Workers planned to make two attempts Sunday to free the vessel coinciding with high tides, a top pilot with the canal authority said.
“Sunday is very critical,” the pilot said. “It will determine the next step, which highly likely involves at least the partial offloading of the vessel.”
Despite the efforts of the canal’s operators, the vessel with gross tonnage of 219,000 and deadweight of 199,000 has yet to budge, forcing global shipping giant Maersk and Germany’s Hapag-Lloyd to re-route more vessels around the southern tip of Africa.
The exact circumstances surrounds the grounding are still unclear.
On Saturday, the head of the Suez Canal Authority conceded strong winds were “not the only cause” for the Ever Given running aground, appearing to push back against conflicting assessments offered by others. Lt. Gen. Osama Rabei said an investigation was ongoing but did not rule out human or technical error.
Bernhard Schulte Shipmanagement maintains “initial investigations rule out any mechanical or engine failure as a cause of the grounding.” However, at least one initial report suggested a “blackout” struck the hulking vessel carrying some 20,000 containers at the time of the incident.

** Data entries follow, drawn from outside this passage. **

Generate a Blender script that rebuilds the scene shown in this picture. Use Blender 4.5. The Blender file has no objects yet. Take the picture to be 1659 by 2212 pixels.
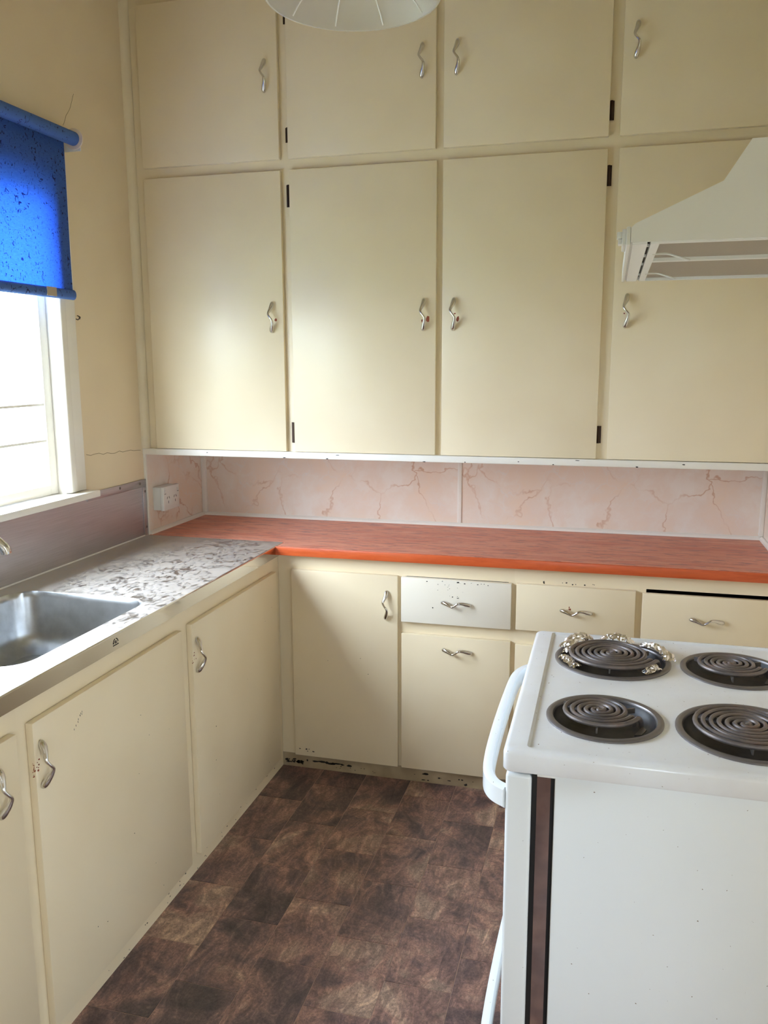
import bpy, bmesh, math, random
from mathutils import Vector, noise as mnoise

# ------------------------------------------------------------------ camera, world, light, exposure
scene = bpy.context.scene
COL = scene.collection
cam_data = bpy.data.cameras.new('camera')
cam = bpy.data.objects.new('camera', cam_data)
COL.objects.link(cam)
cam.location = (1.2039, -2.93196, 1.57871)
cam.rotation_euler = tuple(math.radians(a) for a in (79.98793, 0.20955, 14.93412))
cam_data.sensor_fit = 'VERTICAL'
cam_data.sensor_height = 24.0
cam_data.lens = 24.0 * 1819.628 / 2212.0
cam_data.clip_start = 0.05
scene.camera = cam

scene.view_settings.view_transform = 'Standard'
scene.view_settings.look = 'None'
scene.view_settings.gamma = 1.0
scene.view_settings.use_curve_mapping = False
scene.view_settings.exposure = 0.1

SKY = 24.0
world = bpy.data.worlds.new('overcast_sky')
scene.world = world
world.use_nodes = True
bg = world.node_tree.nodes['Background']
bg.inputs['Color'].default_value = (0.72, 0.855, 1.0, 1)
# overcast sky: brightness grows steadily from the horizon to the zenith, (1 + 2 sin h)
_nt = world.node_tree
_tc = _nt.nodes.new('ShaderNodeTexCoord')
_sx = _nt.nodes.new('ShaderNodeSeparateXYZ')
_cl = _nt.nodes.new('ShaderNodeMath'); _cl.operation = 'MAXIMUM'; _cl.inputs[1].default_value = 0.0
_ma = _nt.nodes.new('ShaderNodeMath'); _ma.operation = 'MULTIPLY_ADD'
_ma.inputs[1].default_value = 2.0 * SKY / 1.5
_ma.inputs[2].default_value = SKY / 1.5
_nt.links.new(_tc.outputs['Generated'], _sx.inputs[0])
_nt.links.new(_sx.outputs['Z'], _cl.inputs[0])
_nt.links.new(_cl.outputs[0], _ma.inputs[0])
_nt.links.new(_ma.outputs[0], bg.inputs['Strength'])


def portal(name, loc, rot, sx, sy):
    d = bpy.data.lights.new(name, 'AREA')
    d.shape = 'RECTANGLE'
    d.size, d.size_y = sx, sy
    d.cycles.is_portal = True
    o = bpy.data.objects.new(name, d)
    o.location, o.rotation_euler = loc, rot
    COL.objects.link(o)


# daylight enters through the two windows of the room
WL = dict(y0=-1.86, y1=-0.46, z0=1.145, z1=2.16)      # window over the sink (left wall)
WB = dict(x0=1.10, x1=1.54, z0=0.80, z1=1.52)         # window behind the photographer
WR = dict(y0=-2.88, y1=-2.43, z0=0.70, z1=1.40)        # window in the right wall, beside the photographer
portal('daylight_sink_window', (-0.74, (WL['y0'] + WL['y1']) / 2, (WL['z0'] + WL['z1']) / 2), (0, math.radians(-90), 0), WL['z1'] - WL['z0'], WL['y1'] - WL['y0'])
portal('daylight_rear_window', ((WB['x0'] + WB['x1']) / 2, -4.04, (WB['z0'] + WB['z1']) / 2), (math.radians(90), 0, 0), WB['x1'] - WB['x0'], WB['z1'] - WB['z0'])

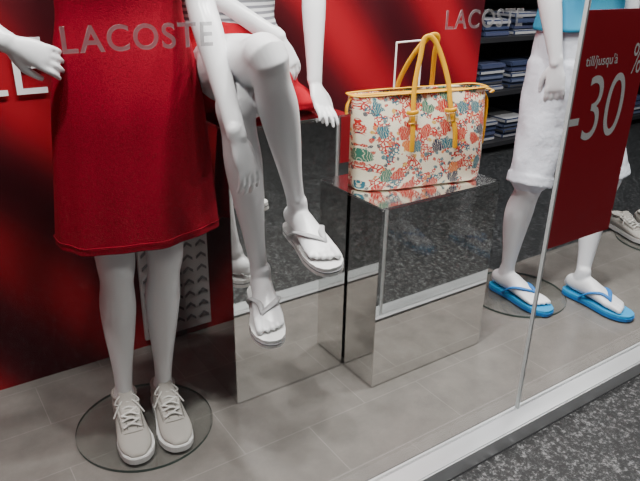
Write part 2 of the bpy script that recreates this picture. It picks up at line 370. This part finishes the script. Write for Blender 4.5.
# ================================================ LEFT MANNEQUIN + DRESS
e=empty("mannequin")
bm=bmesh.new()
leg(bm,(.40,1.47,.90),(.393,1.465,.50),(.385,1.505,.09),(-.15,-1,0),1.0)
leg(bm,(.54,1.47,.90),(.515,1.455,.50),(.492,1.490,.09),(-.1,-1,0),1.0)
F0=frame((.385,1.505,.009),(-.17,-1,0),(0,0,1)); F1=frame((.492,1.490,.009),(-.16,-1,0),(0,0,1))
for F in (F0,F1):
    tube(bm,[(*(F@V((0,0,.09))),.027),(*(F@V((0,.0,.05))),.028)],seg=16)
torso(bm,(.475,1.48,.93),(.475,1.475,1.26),(.475,1.49,1.50),(.475,1.48,1.64))
arm(bm,(.315,1.48,1.40),(.09,1.53,1.16),(.222,1.42,1.045),.95)
hand(bm,(.224,1.418,1.043),(.9,-.12,-.42),(-.1,-1,.25),side=-1,curl=(12,28,18),k=.82,spread=.06,thumb_out=.55)
arm(bm,(.635,1.48,1.40),(.615,1.37,1.11),(.598,1.185,.862),.95)
hand(bm,(.598,1.184,.859),(.27,-.08,-1),(.35,-.9,0),side=1,curl=(8,14,12),k=.88,spread=.08,thumb_out=.6)
remesh(bm,"body",M_skin,e,.0038,3)
disc(e,.42,1.455,.185)
def fold(q,p,t,j):
    s=max(0,(1.05-q.z)/.5)
    d=(q-p); r=d.length
    w=.005*s*math.sin(7*t+2.0*math.sin(q.z*4))+.003*s*math.sin(13*t+1)
    return q+d/r*w if r>0 else q
bm=bmesh.new()
dz=[(.572,.126,.203),(.60,.125,.201),(.70,.124,.192),(.80,.122,.183),(.90,.120,.174),(1.0,.108,.158),(1.10,.094,.137),(1.2,.103,.145),(1.30,.112,.158),(1.38,.090,.165),(1.43,.07,.12)]
tube(bm,[(.472,1.475,z,a,b) for z,a,b in dz],seg=72,sub=5,cap=False,mod=fold)
o=finish(bm,"red_dress",M_dress); md=o.modifiers.new("s",'SOLIDIFY'); md.thickness=.003
bm=bmesh.new()
tube(bm,[(.472,1.475,.590,.1268,.2038),(.472,1.475,.592,.1268,.2036)],seg=72,sub=2,cap=False,mod=fold)
hs=finish(bm,"hem_stitching",M_dress,o); md=hs.modifiers.new("s",'SOLIDIFY'); md.thickness=.0015; md.offset=1
e=empty("canvas_sneakers")
sneaker(e,F0,1); sneaker(e,F1,-1)

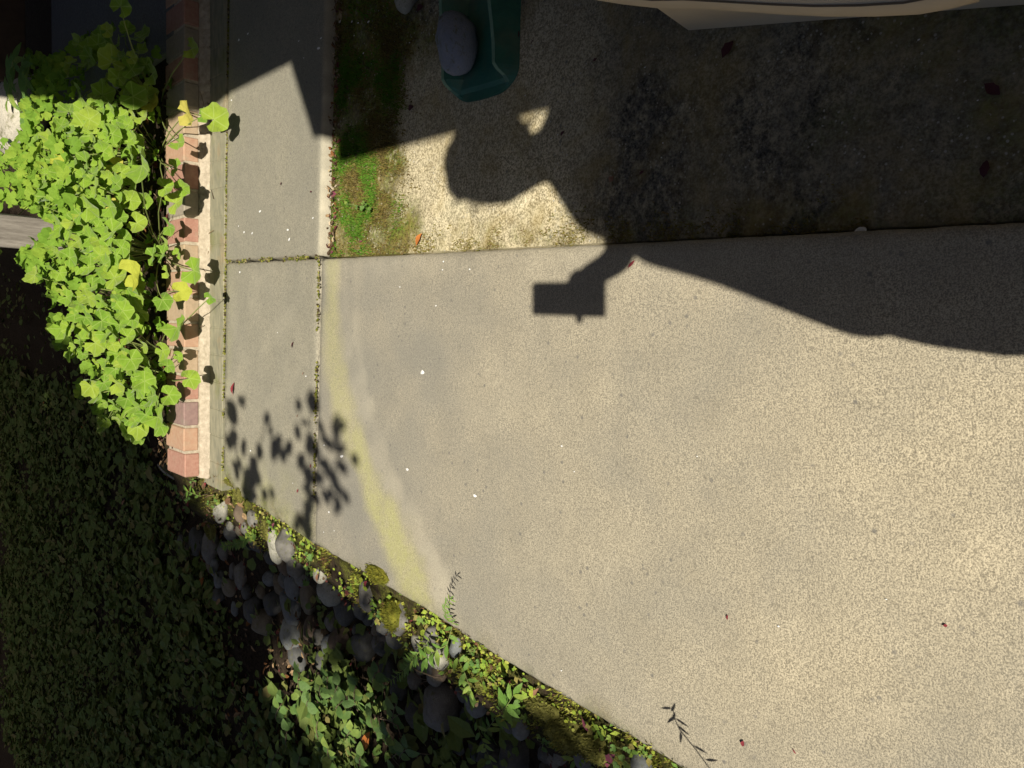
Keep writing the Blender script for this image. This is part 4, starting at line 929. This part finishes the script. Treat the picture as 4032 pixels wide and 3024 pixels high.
fallen(195, 1590, 46, 80, 'orange', 'dry orange leaf at the far side of the dark bed', 0, .5, 't', .02)
fallen(342, 1690, 44, 80, 'orange', 'orange dry leaf on the dark litter under the geranium', 0, .4, 't', .02)
fallen(505, 1985, 50, 80, 'brown', 'rust brown leaf on dark soil left of the green vine', 0, .4, 't', .015)
fallen(815, 2285, 44, 70, 'orange', 'dull orange leaf in the shade at the cobble foot', 0, .6, 't', .015)
fallen(690, 2150, 34, 60, 'yellow', 'yellowish leaf by the uppermost dark cobbles', 0, .6, 't', .015)
M_pet = simple('white_petal', (.72, .72, .70), (.80, .80, .78), 50, .7)
PET = [(941, 158, 16), (977, 133, 12), (1177, 162, 9), (1256, 190, 20), (1285, 170, 14), (1265, 150, 12), (1294, 30, 20), (1340, 84, 18), (1386, 85, 12), (1452, 86, 16), (1431, 210, 10), (1395, 140, 8), (1411, 90, 10), (1196, 228, 7), (912, 395, 10), (1025, 832, 16), (1140, 942, 18), (962, 914, 14), (994, 918, 14), (1134, 905, 14), (940, 890, 9), (1233, 858, 12), (1746, 1030, 14), (1743, 1062, 12), (1850, 1060, 14), (1664, 1466, 36), (1605, 1848, 24), (1871, 1952, 26), (1347, 1796, 26), (1277, 1753, 12), (1296, 2016, 16), (2212, 1756, 14), (2261, 1857, 10), (2745, 1797, 10), (2211, 2640, 12), (3065, 2466, 14), (1205, 1481, 12), (1275, 2095, 9), (1316, 2090, 9), (987, 1775, 14), (1153, 1902, 8), (1717, 1204, 12), (1575, 1130, 10), (945, 1072, 16), (1093, 1310, 8), (3490, 2360, 10), (1615, 630, 8), (2170, 545, 8), (2196, 530, 8), (2605, 620, 9), (2610, 563, 9), (2540, 265, 10), (2068, 376, 9), (2230, 98, 8), (3618, 156, 14), (3850, 395, 10), (1613, 168, 8), (1588, 275, 8)]
PM = []
for k in range(4):
    q = random.Random(k+50); n = 7; V = [(0, 0, .12)]+[(math.cos(a)*.5*q.uniform(.7, 1.1), math.sin(a)*.28*q.uniform(.7, 1.1), q.uniform(0, .1)) for a in np.linspace(0, 6.283*(n-1)/n, n)]
    me = bpy.data.meshes.new('petal_%d' % k); me.from_pydata(V, [], [(0, 1+i, 1+(i+1) % n) for i in range(n)]); me.materials.append(M_pet); PM.append(me)
for x, y, s_ in PET:
    p = G(x, y, 0); u, v = to_uv(p); z = .0045 if v > VJ else (.0015 if u < UJ else -.0285); p = G(x, y, z+.001)
    o = bpy.data.objects.new('petal', rnd.choice(PM)); C.objects.link(o); o.matrix_basis = frame_m(p, np.array([0, 0, 1.0]), norm([rnd.uniform(-.3, .3), 1, 0]), s_*.80*proj(p)[2]/FPX*(1.5 if y < 1000 and x < 1500 else 1.15))
    lab = {(1664, 1466): 'largest white dropping streak on the open path below the phone shadow', (1605, 1848): 'white petal right of the yellow algae stain', (1871, 1952): 'pale crumpled petal alone on the path below the big white streak', (1347, 1796): 'white petal with a dark shadow among the leaf shadows', (2211, 2640): 'tiny white fleck on the path near the slab edge', (3065, 2466): 'bright white fleck low on the open path', (1256, 190): 'largest white petal on the shaded walk by the step', (1294, 30): 'white petal at the top of the step edge'}.get((x, y))
    if not lab: lab = ('tiny white petal fleck on the shaded upper walk' if y < 420 else 'tiny white petal fleck on the sunlit upper walk slab' if u > UJ else 'tiny white petal fleck on the left walk slab') if v > VJ else ('tiny white petal fleck on the sunny path' if u < UJ else 'tiny white petal fleck on the shaded patio')
    tag(o, lab, 'petal', 'white petal flecks on the concrete')
o = bpy.data.objects.new('pebble', STM[2].copy()); o.data.materials.append(M_pet); C.objects.link(o); p = G(3388, 912, -.024); o.matrix_basis = Matrix.Translation(tuple(p)) @ Matrix.Diagonal((.008, .009, .004, 1)); tag(o, 'small white chip beside the slab edge in shade', 'pebble')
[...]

Rabei said he remained hopeful that dredging could free the ship without having to resort to removing its cargo, but added that “we are in a difficult situation, it’s a bad incident.”
Asked when they expected to free the vessel and reopen the canal, he said: “I can’t say because I do not know.”
Shoei Kisen Kaisha Ltd., the company that owns the vessel, said it was considering removing containers if Sunday’s refloating efforts failed.